4. [Overly dramatic mage named Yolarr blasts open a door with a lightning bolt, screams into the darkness beyond.]

YOLARR: "Hear me, foul spawn of darkness! I am Yolarr The Mighty!" [Lights appear in the huge chamber beyond, revealing about sixty demons, all slavering in anticipation. Yolarr doesn't miss a beat before continuing.] "And I was wondering if any of you would be interested in owning a really fine set of modern encyclopedias!"

3. [Encountering a leader of a warrior mercenary group that's blocking the path...]

PC: "Question to Dungeon Master...you said I know something about this group. What do I know?"

DM: "You know they are a mercenary group who respect strength, courage, and determination above all."

PC: "Okay..." [pauses, adopts really bad Austrian accent] "So, you vimpy little girly-persons, you think to frighten me vith your veapons. HA! I laff at you! Let me pass or I vill crush you betveen my biceps like an overripe tomato!"

2. [Most of the party was in a dark alley, calmly talking to a certain Greater Vampire, who, in this campaign, was an NPC who was number one on the "Do Not Mess With If You Value Your Life" list, but the party's Bashkar (bereserker) character had somehow gotten separated from the group and thought the vampire was an enemy, so he went into full berserker rage, charged the vampire from behind, and attacked him at incredible speed.

Unfortunately for him, in this campaign, Greater Vampires are not affected by non-magical weapons, so the attacks did absolutely no damage whatsoever.
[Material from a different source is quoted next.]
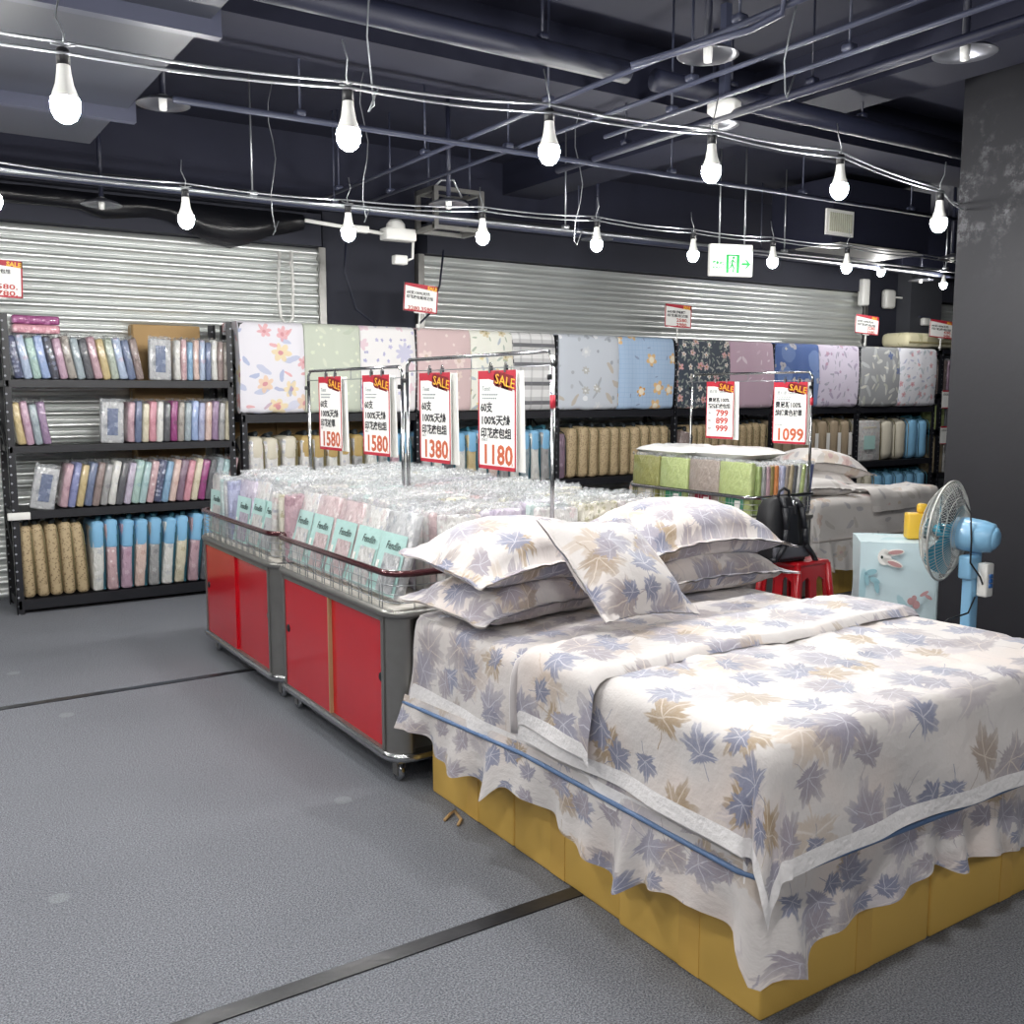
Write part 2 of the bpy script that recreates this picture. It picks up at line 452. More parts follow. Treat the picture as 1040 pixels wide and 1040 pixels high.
def pipe(name, label, cat, pts, r, mat, n=10, clamps=0):
    t = thing(name, label, cat, pts[0]); p0 = Vector(pts[0])
    loc = [Vector(p) - p0 for p in pts]
    part('pipe_run', MB().tube(loc, r, n), mat, t)
    if clamps:
        a, b = loc[0], loc[-1]
        for k in range(clamps):
            q = a.lerp(b, (k + .5) / clamps); h = MB()
            h.tube([q + Vector((0, 0, r)), Vector((q.x, q.y, ZC - p0.z))], .006, 5)
            h.rbox(q + Vector((0, 0, r + .01)), (.05, .05, .03), .006, 1)
            part('hanger', h, mat, t)
    return t
pipe('drain_pipe', 'thick dark pipe crossing the ceiling above the near bulbs', 'pipe', [(1.2, 3.85, 3.05), (3.2, 3.86, 3.05)], .055, M_pipe, 14, 2)
pipe('drain_pipe', 'thick dark pipe continuing right over the exit sign', 'pipe', [(3.4, 3.88, 3.05), (6.6, 3.88, 3.05)], .055, M_pipe, 14, 3)
pipe('sprinkler_pipe', 'thin pale sprinkler pipe slanting away over the red trolleys', 'pipe', [(2.9, 2.2, 2.9), (2.87, 7.2, 2.9)], .013, M_pipe2, 8, 4)
pipe('sprinkler_pipe', 'second thin sprinkler pipe, just right of the first', 'pipe', [(3.27, 1.2, 2.9), (3.2, 7.2, 2.9)], .012, M_pipe2, 8, 4)
pipe('conduit', 'pale conduit slanting up to the top of the right pillar', 'conduit', [(3.52, 1.2, 2.9), (3.5, 4.4, 2.9)], .012, M_pipe2, 8, 3)
pipe('conduit', 'dark thick conduit below the pale one at upper right', 'conduit', [(3.76, 1.2, 2.9), (3.76, 5.2, 2.9)], .022, M_pipe, 10, 3)
pipe('conduit', 'thin conduit crossing left to right behind the round dish lamp', 'conduit', [(1.3, 4.85, 2.86), (7.5, 4.85, 2.9)], .016, M_pipe2, 8, 5)
pipe('cable_tray', 'long grey pipe running above the roller shutters', 'pipe', [(-2.5, 6.62, 2.80), (12.5, 6.62, 2.80)], .028, M_pipe2, 8, 7)
pipe('cable_tray', 'thin pale pipe running close above the far string of bulbs', 'pipe', [(-1.5, 6.12, 2.69), (10.5, 6.12, 2.75)], .012, M_wire, 6, 5)
pipe('conduit', 'thin conduit high at upper left beside the grey duct', 'conduit', [(1.45, 1.5, 3.3), (1.45, 7.0, 3.3)], .02, M_pipe, 8, 3)
pipe('bent_conduit', 'bent conduit hooking down at the top right of centre', 'conduit', [(2.2, 2.75, 2.95), (2.75, 2.6, 2.95), (2.86, 2.57, 2.93), (2.88, 2.6, 2.87), (2.84, 2.72, 2.84), (2.55, 3.05, 2.75)], .014, M_pipe2, 8)

def dish(x, y, z, label):
    t = thing('dish_lamp', label, 'lamp', (x, y, z), group='unlit dish lamps')
    part('reflector', MB().lathe([(.02, .036), (.05, .032), (.1, .016), (.13, 0), (.133, .002), (.1, .022), (.05, .038), (.02, .05)], 28), M_dish, t)
    part('stem', MB().tube([(0, 0, .05), (0, 0, ZC - z)], .016, 8), M_pipe, t)
    part('lamp_socket', MB().lathe([(0, -.03), (.018, -.025), (.02, .0), (.022, .05)], 12), M_white, t)
M_dish = plain('dish_enamel', '75777f', .28, .75)
for x, y, l in ((1.18, 4.57, 'unlit round dish lamp beside the grey duct at upper left'),
                (2.72, 2.81, 'unlit round dish lamp at the top, right of centre'),
                (3.43, 3.49, 'unlit dish lamp directly above the exit sign'),
                (3.50, 2.27, 'unlit dish lamp half hidden by the top of the right pillar'),
                (1.42, 7.15, 'dark dish lamp in front of the top of the left shutter'),
                (5.1, 6.5, 'dark dish lamp in front of the top of the wide shutter'),
                (3.35, 5.87, 'dark dish lamp hanging in front of the ceiling machine'),
                (8.6, 5.6, 'dark dish lamp beside the side air grille'),
                (9.92, 6.83, 'dark dish lamp above the far right rack')):
    f = 1.16 if y < 5.5 else 1
    dish(x * f, y * f, 2.95 if f > 1 else 2.75, l)

# ceiling machine, cassette box with side grille, detector, wall devices
t = thing('duct_fan', 'grey open framed machine hung from the ceiling above the back pillar', 'ceiling fan', (3.86, 6.75, 2.72))
fr = MB()
for x in (-.2, .2):
    for z in (.02, .3): fr.box((x, 0, z), (.035, .3, .035))
    for y in (-.14, .14): fr.box((x, y, .16), (.035, .035, .3))
for z in (.02, .3):
    for y in (-.14, .14): fr.box((0, y, z), (.4, .03, .03))
part('frame', fr, M_alu, t)
part('drum', MB().lathe([(0, -.17), (.09, -.17), (.11, -.12), (.11, .12), (.09, .17), (0, .17)], 18, Matrix.Translation((0, 0, .16)) @ Matrix.Rotation(PI / 2, 4, 'Y')), M_pipe, t)
part('cable', MB().tube([(-.2, -.1, .3), (-.15, -.14, .36), (-.05, -.15, .37), (.02, -.15, .25)], .009, 6), M_wire, t)
hg = MB()
for x in (-.18, .18): hg.tube([(x, 0, .3), (x, 0, ZC - 2.72)], .008, 6)
part_each('hanger', hg, M_pipe2, t)
t = thing('junction_box', 'white emergency light unit with a round dome left of the ceiling machine', 'emergency light', (3.52, 6.95, 2.66))
part('box_body', MB().rbox((0, 0, .05), (.26, .12, .09), .01), M_white, t)
part('dome', MB().lathe([(.075, 0), (.07, .04), (.045, .07), (0, .08)], 16, Matrix.Translation((-.02, 0, .09))), M_white, t)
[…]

It took the berserker six rounds to come out of his rage (during which time, the vampire simply stood there and let the berserker hit him), at which point, he threw down his weapons and sat down in a pout...]

GREATER VAMPIRE: (slightly amused) "Finished?"

PC: (Angrily) "You're no fun...you don't die!"

And the number one great line by a D&D player...

1. [During an expedition to track down demons who were armed with advanced technology, somehow the incredibly massive and tough (but rather dumb) warrior named Glutnik (pronounced Gloot-Nick) took the lead paving the path...and stepped on a landmine.

Cue huge explosion of smoke and flame and shrapnel; Glutnik is so tough, however, that even with all the damage he suffered, he took no crippling hits, and staggered out of the smoke a minute later, covered with soot, blood, and metal fragments...and said the immortal line...]

GLUTNIK: (happily) "Glutnik find trap!"